How does your GMAT journey reflect on you and your goals? Experts Magoosh say that every problem in the GMAT reflects the business career you plan to lead.

By  Magoosh Prep

Fri Nov 29 2013

BusinessBecause
The great Ernest Hemingway once wrote: "It is good to have an end to journey toward; but it is the journey that matters, in the end.” This may be seem a philosophical perspective and unlikely to help you prepare for the GMAT

But most people take the GMAT because they want to go to business school; they want to go to business school to get an MBA; they want an MBA because they … want lots of money, or revel in the entrepreneurial spirit, or have a dream.

There is some end, some goal, miles and miles away from the actual GMAT. Unfortunately, if the GMAT is just a step to a step to a step on the way to something you really want, that distance from the goal probably doesn't give the GMAT the prioritization needed to meet the challenge it poses.  

Anything outside the GMAT is meagre motivation for the GMAT. One way to think about it is: your life as an executive, facing the kinds of challenges an executive would face, begins with the GMAT. Executives have to do math, especially estimations, all the time (Problem Solving).

More often than not, they have to decide exactly when they have enough information to move forward on something (Data Sufficiency). 

Executives have to read material, some of it quite new and unfamiliar, and extract the pith that they need (Reading Comprehension). Executives have to make cogent arguments and must constantly evaluate the arguments of others (Critical Reasoning).

They must know enough about grammar and effective writing to make cogent, unambiguous points toward potential colleagues, partners and customers whom they encounter for the first time through their writing (Sentence Correction). 

The business world does not come with separate "Verbal" and "Quantitative" sections: rather, in a meeting, you may have to sort out difficult verbal arguments one moment, then interpret a challenging graph in the next - the verbal information and mathematical information is "integrated", hence the Integrated Reasoning section.  

Every problem on the GMAT reflects something about the life of an executive.

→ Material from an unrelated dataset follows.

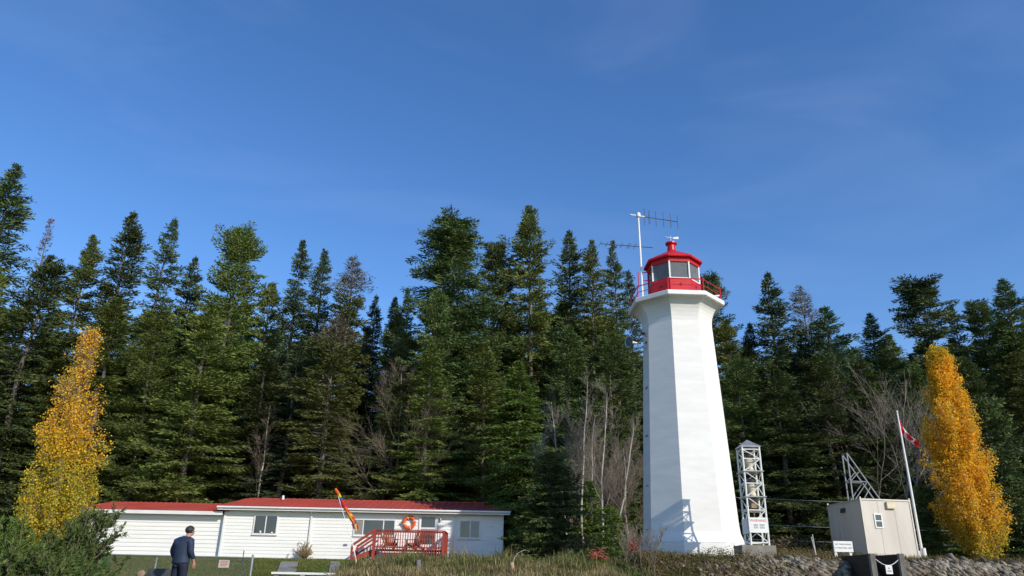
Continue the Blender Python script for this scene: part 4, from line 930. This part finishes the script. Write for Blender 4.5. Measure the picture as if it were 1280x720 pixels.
for i in range(nu):
    for j in range(nv):
        u, v = (i+.5)/nu, (j+.5)/nv; lx, ly = (u-.5)*2.0, (.5-v)*1.0
        mb.m = 0 if (u < .25 or u > .75 or inpoly(lx*1.0, ly, LEAF)) else 1
        a = i*(nv+1)+j; mb.face((a, a+nv+1, a+nv+2, a+1))
fl = mb.build('flag', [MT['flagred'], MT['flagwhite']], None, True, loc=tuple(hA)); tag(fl, 'limp red and white maple leaf flag hanging from the flagpole', 'flag')

UNIT = 1.0
# windsock
ws = thing('windsock_pole', 'thin leaning pale pole holding the rainbow windsock', 'pole', tuple(P(447, 719, 27)))
mb = MB(); mb.path([P(447.5, 722, 27), P(445, 700, 27), P(440, 676, 27), P(430, 645, 27), P(421, 614, 27)], [.022, .018, .015, .012, .010], 6); mb.build('pole', MT['white'], ws)
a, b_ = P(419, 611, 27), P(443.5, 655, 27); mb = MB(); pts, rs = [], []; nb = 24
for i in range(nb+1):
    t_ = i/nb; pts.append(a.lerp(b_, t_)+Vector((.015*math.sin(t_*9), .02*math.sin(t_*7), 0))); rs.append(lerp(.045, .082, t_)*(1+.18*math.sin(t_*17)))
d_ = (b_-a).normalized(); mb.path(pts, rs, 12, False)
cols = ['orange', 'yellow', 'blue', 'red', 'purple']; sched = [0, 0, 0, 0, 1, 1, 2, 2, 3, 3, 3, 3, 3, 0, 0, 3, 3, 0, 1, 0, 3, 0, 3, 4]
mb.mi = [sched[i//12] if i//12 < 15 else (sched[i//12] if (i % 12) % 4 else (1 if (i % 12) < 6 else 0)) for i in range(len(mb.f))]
for k in range(6):
    g_ = k*1.047; s0 = b_+Vector((math.cos(g_)*.09, math.sin(g_)*.09, 0)); mb.m = (3, 4, 1)[k % 3]; e_ = s0+Vector((.05+.02*k % .05, 0, -.16-.03*(k % 3))); w0 = Vector((.025, .01, 0)); mb.add([s0-w0, s0+w0, e_+w0*.6, e_-w0*.6], [(0, 1, 2, 3)])
sk = mb.build('windsock', [MT['sock_'+c] for c in cols], None, True, loc=tuple(a)); tag(sk, 'limp striped rainbow windsock in orange, yellow, blue and red', 'windsock')

# wires
for py0, py1 in ((620.5, 633), (653.5, 665), (672.5, 682)):
    mb = MB(); p0 = P(930, py0, 44); p1 = P(1300, py1, 44); z0_ = p0.z; pts = []
    for i in range(21):
        t_ = i/20; q = p0.lerp(p1, t_); pts.append((lerp(10.5, 34, t_), 44, lerp(z0_, p1.z, t_)-.12*math.sin(math.pi*t_)))
    o_ = mb.path(pts, [.014]*21, 5); w_ = mb.build('wire', MT['steel'], None, loc=pts[0])
    tag(w_, {620.5: 'highest of the three thin wires strung behind the hut', 653.5: 'middle one of the three thin wires behind the hut', 672.5: 'lowest of the three thin wires behind the hut'}[py0], 'wire')
wp = MB(); wp.path([(34, 44, 2), (34, 44, 7.2)], [.12, .09], 10); tag(wp.build('wire_post', MT['bark'], None, loc=(34, 44, 2)), 'post carrying the three wires beyond the right edge', 'post')
wp = MB(); wp.path([(10.5, 44, 2), (10.5, 44, 6.8)], [.10, .08], 10); tag(wp.build('wire_post', MT['bark'], None, loc=(10.5, 44, 2)), 'post carrying the three wires hidden behind the lighthouse', 'post')

# ================================================================== SEAWALL
rng = np.random.default_rng(7)
import bmesh
bm_ = bmesh.new(); bmesh.ops.create_icosphere(bm_, subdivisions=2, radius=1); iv = np.array([v.co[:] for v in bm_.verts]); if_ = np.array([[v.index for v in f.verts] for f in bm_.faces]); bm_.free()
bm_ = bmesh.new(); bmesh.ops.create_icosphere(bm_, subdivisions=1, radius=1); iv1 = np.array([v.co[:] for v in bm_.verts]); if1 = np.array([[v.index for v in f.verts] for f in bm_.faces]); bm_.free()
Vs, Fs, off = [], [], 0
for i in range(6500):
    u = rng.random(); x = rng.uniform(5.2, 25); s_ = rng.uniform(0, 1)
    y = 27.88-s_*1.1+rng.normal(0, .04); z = gz(x, y)+rng.normal(.02, .03)
    if 11.9 < x < 13.1 and y < 27.5: continue
    if x < 10 and rng.random() < .25+.65*(10-x)/4.8: continue
    sz = rng.uniform(.028, .085)*(1.6 if rng.random() < .08 else 1); ax = np.array([sz*rng.uniform(1.2, 2.2), sz, sz*rng.uniform(.4, .8)])
    v = iv1*(1+rng.normal(0, .16, (len(iv1), 1))); v = np.sign(v)*np.abs(v)**rng.uniform(.55, .9)*ax
    a = rng.normal(.65, .3); b2 = rng.uniform(0, 3.14); ca, sa, cb, sb = math.cos(a), math.sin(a), math.cos(b2), math.sin(b2)
    v = v@np.array([[ca, 0, -sa], [0, 1, 0], [sa, 0, ca]])@np.array([[1, 0, 0], [0, math.cos(.7), math.sin(.7)], [0, -math.sin(.7), math.cos(.7)]]).T
    Vs.append(v+np.array([x, y, z])); Fs.append(if1+off); off += len(iv1)
o_ = np_obj('stone_seawall', np.concatenate(Vs), np.concatenate(Fs), MT['stone']); tag(o_, 'sloping rubble seawall of grey stones below the lighthouse', 'seawall')
UNIT = 1.2
# steps cheek walls
for i, (px, lb) in enumerate(((1089, 'left dark timber side wall of the gap in the seawall'), (1125, 'right dark timber side wall of the gap with a rope tied to it'))):
    q = P(px, 692.7, 21.6); cwt = thing('timber_wall', lb, 'timber wall', (q.x, 22.4, 1.6))
    mb = MB(); mb.hexa([(q.x-.05, 21.68, .6), (q.x+.07, 21.68, .6), (q.x+.07, 23.7, .6), (q.x-.05, 23.7, .6)], [(q.x-.05, 21.68, q.z), (q.x+.07, 21.68, q.z), (q.x+.07, 23.7, q.z+.0), (q.x-.05, 23.7, q.z+.0)]); mb.build('planking', MT['timber'], cwt)
    mb = MB(); mb.box(q.x-.055, q.x+.085, 21.56, 21.678, .6, q.z+.015); mb.build('end_post', MT['timberend'], cwt)
    if i == 0: xl = q.x
    else: xr_ = q.x; zr = q.z
rp_ = thing('rope_barrier', 'pale rope strung between the timber walls with a small white notice', 'rope', ((xl+xr_)/2, 21.6, zr-.2))
mb = MB(); pts = []
for i in range(13):
    t_ = i/12; pts.append((lerp(xl+.09, xr_-.06, t_), 21.60, zr-.14-.16*math.sin(math.pi*t_)))
mb.path(pts, [.010]*13, 5); mb.build('rope', MT['white'], rp_)
xm = (xl+xr_)/2+.02; mb = MB(); mb.box(xm-.09, xm+.09, 21.575, 21.59, zr-.52, zr-.30); nb_ = mb.build('notice', MT['white'], rp_)
for zz, hw in ((.36, .025), (.38, .03), (.43, .055), (.455, .055)):
    mb = MB(); mb.box(xm-hw, xm+hw, 21.571, 21.574, zr-zz-.005, zr-zz+.005); mb.build('print_line', MT['text'], nb_)

UNIT = 1.0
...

Rather than viewing the GMAT as an extraneous challenge, you should accord it the respect it deserves. View it as a representative of the very career path you are pursuing.

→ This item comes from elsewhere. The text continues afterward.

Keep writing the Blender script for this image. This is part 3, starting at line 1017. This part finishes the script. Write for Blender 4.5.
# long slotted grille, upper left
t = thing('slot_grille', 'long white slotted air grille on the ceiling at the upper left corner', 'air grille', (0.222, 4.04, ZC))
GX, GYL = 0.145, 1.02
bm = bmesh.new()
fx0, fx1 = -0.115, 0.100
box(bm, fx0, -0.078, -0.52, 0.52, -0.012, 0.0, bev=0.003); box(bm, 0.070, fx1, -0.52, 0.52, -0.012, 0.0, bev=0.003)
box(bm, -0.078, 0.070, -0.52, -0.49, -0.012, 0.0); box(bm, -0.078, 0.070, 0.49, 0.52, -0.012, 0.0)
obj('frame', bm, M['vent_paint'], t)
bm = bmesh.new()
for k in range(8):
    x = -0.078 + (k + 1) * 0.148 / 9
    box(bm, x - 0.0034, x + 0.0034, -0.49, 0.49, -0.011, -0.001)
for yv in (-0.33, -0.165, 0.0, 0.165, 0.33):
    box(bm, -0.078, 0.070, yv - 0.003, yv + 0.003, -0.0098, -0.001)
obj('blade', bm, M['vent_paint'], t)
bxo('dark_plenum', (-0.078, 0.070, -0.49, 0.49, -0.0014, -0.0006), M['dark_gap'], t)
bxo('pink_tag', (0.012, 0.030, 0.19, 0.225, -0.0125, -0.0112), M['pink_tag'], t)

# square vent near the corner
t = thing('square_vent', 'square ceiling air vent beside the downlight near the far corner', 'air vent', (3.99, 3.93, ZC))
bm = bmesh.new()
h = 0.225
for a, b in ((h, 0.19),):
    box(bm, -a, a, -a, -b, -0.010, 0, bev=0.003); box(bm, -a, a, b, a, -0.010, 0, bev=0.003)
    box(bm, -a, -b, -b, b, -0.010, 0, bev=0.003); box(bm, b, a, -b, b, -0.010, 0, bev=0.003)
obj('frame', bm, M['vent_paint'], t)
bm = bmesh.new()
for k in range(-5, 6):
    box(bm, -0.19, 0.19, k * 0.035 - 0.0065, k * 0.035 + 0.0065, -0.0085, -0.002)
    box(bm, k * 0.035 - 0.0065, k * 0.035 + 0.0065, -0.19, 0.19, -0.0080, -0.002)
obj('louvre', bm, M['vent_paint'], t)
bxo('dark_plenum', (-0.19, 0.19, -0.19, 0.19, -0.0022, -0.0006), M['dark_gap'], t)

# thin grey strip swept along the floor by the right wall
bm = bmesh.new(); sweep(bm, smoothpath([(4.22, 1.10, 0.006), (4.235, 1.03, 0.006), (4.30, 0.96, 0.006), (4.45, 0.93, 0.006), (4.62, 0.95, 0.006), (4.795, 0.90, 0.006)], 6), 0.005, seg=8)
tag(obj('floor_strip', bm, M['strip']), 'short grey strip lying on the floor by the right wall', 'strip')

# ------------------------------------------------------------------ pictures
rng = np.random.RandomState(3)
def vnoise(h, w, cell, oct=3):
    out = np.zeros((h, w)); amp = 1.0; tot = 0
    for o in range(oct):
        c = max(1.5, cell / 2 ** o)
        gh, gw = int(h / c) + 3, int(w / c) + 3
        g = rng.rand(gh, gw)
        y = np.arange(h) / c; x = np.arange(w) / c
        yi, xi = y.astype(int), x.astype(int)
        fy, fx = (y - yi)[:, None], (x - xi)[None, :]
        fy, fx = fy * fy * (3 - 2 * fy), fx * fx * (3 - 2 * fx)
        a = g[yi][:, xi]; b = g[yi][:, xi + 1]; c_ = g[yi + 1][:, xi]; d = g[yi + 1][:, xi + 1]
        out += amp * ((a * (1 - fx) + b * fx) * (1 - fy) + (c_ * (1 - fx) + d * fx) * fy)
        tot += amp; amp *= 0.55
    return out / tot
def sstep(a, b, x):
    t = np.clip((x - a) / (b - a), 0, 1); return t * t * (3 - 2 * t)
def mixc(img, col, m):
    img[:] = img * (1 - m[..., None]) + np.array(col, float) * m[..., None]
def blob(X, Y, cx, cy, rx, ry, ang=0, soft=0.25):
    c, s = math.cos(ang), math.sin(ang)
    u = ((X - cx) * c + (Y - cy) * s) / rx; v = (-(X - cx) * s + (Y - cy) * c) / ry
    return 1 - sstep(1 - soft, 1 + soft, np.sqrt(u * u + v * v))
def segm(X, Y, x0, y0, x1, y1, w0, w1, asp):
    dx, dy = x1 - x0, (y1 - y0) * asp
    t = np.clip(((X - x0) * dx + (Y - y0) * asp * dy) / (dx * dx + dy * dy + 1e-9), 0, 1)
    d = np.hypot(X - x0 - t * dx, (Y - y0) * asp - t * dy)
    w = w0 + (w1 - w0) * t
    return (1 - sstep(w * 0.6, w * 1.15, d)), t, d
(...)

One of the paradoxes of test prep is that, if you want a lofty GMAT score, the very last thing on which you should focus is the score itself. Any stories you have about what a good or not-so-good GMAT score would mean are 100 per cent utterly useless to your GMAT preparation. 

Good GMAT focus hones in on the test itself: the content, the strategies and the habits of excellence. All thought about the score falls well outside good GMAT focus, yet the paradox is: such focus leads to the best scores.  

This is a sterling example of what Hemmingway meant: here, the thought of the goal impedes the journey to the goal! 

Using high quality GMAT preparation books will support your GMAT success, as will following a proven GMAT study plan. Learning content, including frequent traps, as well as time-saving strategies, will give you a decisive edge.

All the habits of excellence will serve you well on the GMAT and beyond. The single most important of these is: never making the same mistake twice

It may be that you come to this article having already taken the GMAT and having gotten less-than-stellar results. You now want to retake the GMAT, and are wondering how to proceed. If anything in this post strikes you as novel, then precede full-steam ahead in that direction: you definitely need to change the script this time!

The Chinese philosopher Laozi once remarked: "There is no greater misfortune than underestimating your adversary." If you view the GMAT merely as a step toward some other goal, you risk underestimating it.

But if you value the journey of GMAT preparation itself and take nothing for granted, then in the long run you will be best situated for your larger goals.